The limits of free speech

I’ve said it before. I’ll say it again. Despite all the bumper-sticker platitudes about freedom, much of it comes from protecting the despicable acts of some unsavory characters.

wcats04.jpg The latest example comes from a decision today at the U.S. Supreme Court in which justices defined — again — what freedom the Constitution extends. Today, it said people have a right to sell videos of animal fights, and videos of lovely women crushing small animals.

The court today struck down a 1999 law, passed by Congress, that prohibits the depiction of certain animal cruelty. It wasn’t close — an 8-to-1 vote — and proved again there’s nothing more interesting than a Supreme Court opinion.

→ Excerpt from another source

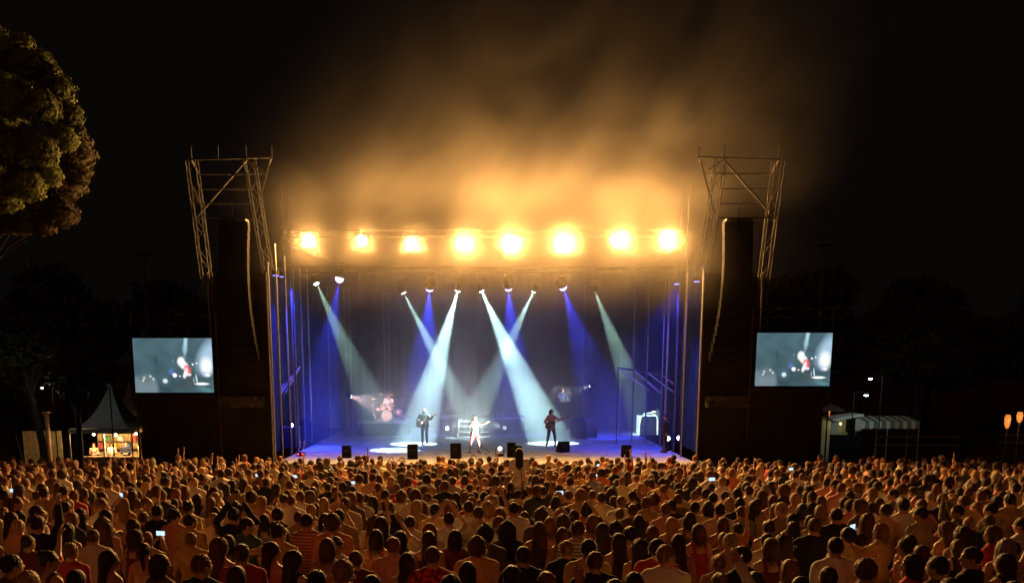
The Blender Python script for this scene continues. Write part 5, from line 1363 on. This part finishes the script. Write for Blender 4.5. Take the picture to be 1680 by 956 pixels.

From the desk of Chief Justice John Roberts:

Such videos feature the intentional torture and killing of helpless animals, including cats, dogs, monkeys, mice, and hamsters. H. R. Rep. No. 106-397, p. 2 (1999) (hereinafter H. R. Rep.).Crush videos often depict women slowly crushing animals to death “with their bare feet or while wearing high heeled shoes,” sometimes while “talking to the animals in a kind of dominatrix patter” over “[t]he cries and squeals of the animals, obviously in great pain.”

Doing battle on behalf of the freedom of speech was Robert Stevens, who ran a business called “Dogs of Velvet and Steel.” Among the featured videos was “Japan Pit Fights” and “Pick-A-Winna: A Pit Bull Documentary.”

He challenged a lower court ruling that said the law preventing him from disseminating his work was constitutional. The government, obviously, claimed otherwise, saying “Whether a given category of speech enjoys First Amendment protection depends upon a categorical balancing of the value of the speech against its societal cost.”

Justice Roberts found that sentence “startling and dangerous.”

“The First Amendment itself reflects a judgment by the American people that the benefits of its restrictions on the Government outweigh the costs,” Roberts wrote. “Our Constitution forecloses any attempt to revise that judgment simply on the basis that some speech is not worth it. The Constitution is not a document ‘prescribing limits, and declaring that those limits may be passed at pleasure.'”

Beautifully-written words, unless you’re a small animal. In other words: Perverts and derelicts get to say what they want to say, too. And the videos are the portrayal of a criminal act, not a criminal act.

Justice Samuel Alito didn’t necessarily agree. In his dissent he said the laws against depictions of child pornography should be applied in this case.

Thus, any crush video made in this country records the actual commission of a criminal act that in-flicts severe physical injury and excruciating pain and ultimately results in death. Those who record the under-lying criminal acts are likely to be criminally culpable, either as aiders and abettors or conspirators. And in the tight and secretive market for these videos, some who sell the videos or possess them with the intent to make a profit may be similarly culpable. (For example, in some cases,crush videos were commissioned by purchasers who speci-fied the details of the acts that they wanted to see per-formed. See H. R. Rep., at 3; Hearing on Depictions of Animal Cruelty 27).